Rene Yaroshevsky
Research Interest
Rene Yaroshevsky is pursuing an M.A. in Political Science. His research interests focus on the politics of nation-building, coloniality, ethnic identity, and genocide. Hoping to become a candidate for a Ph.D. in Political Science, he intends to explore two imaginations of the Jewish community that operate at cross purposes and engender divergent political outcomes: Zionism and aliyah (the immigration of the Jewish people to Eretz Yisrael as a form of cultural ascent) versus Bundism and doykeit (the hereness of the Jewish people in the land they currently inhabit). For the fall 2024 semester, he is serving as a Teaching Assistant under Dr. Marjorie Castle for the course Democracy, Sovereignty, and the European Union at Barnard College.

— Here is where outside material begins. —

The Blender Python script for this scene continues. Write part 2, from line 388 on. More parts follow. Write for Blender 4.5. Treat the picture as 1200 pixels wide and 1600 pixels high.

Mr. Yaroshevsky received a B.A. in Political Science and History, with minors in Jewish Studies and Honors in the Social Sciences, from the Macaulay Honors College and Queens College, CUNY. His undergraduate thesis, titled Labouring for Neoliberalism: How the Labour Party of the United Kingdom Abandoned Its Social Democratic Tradition, was a process-tracing analysis of the political party's ideological and policy shifts since the government of Clement Attlee. He has also conducted in-house research for the West Africa Centre for Counter-Extremism and Justice Centre Hong Kong.
Mr. Yaroshevsky's awards include the Jeannette K. Watson Fellowship, Molly Weinstein Memorial Prize, Michael Harrington Memorial Scholarship, Vasiliki Tsilas Prize, and Don Shaffer Student Peacemaker Award. His proudest achievement was organizing the CUNY Summit for Peace & Justice at the Macaulay Honors College.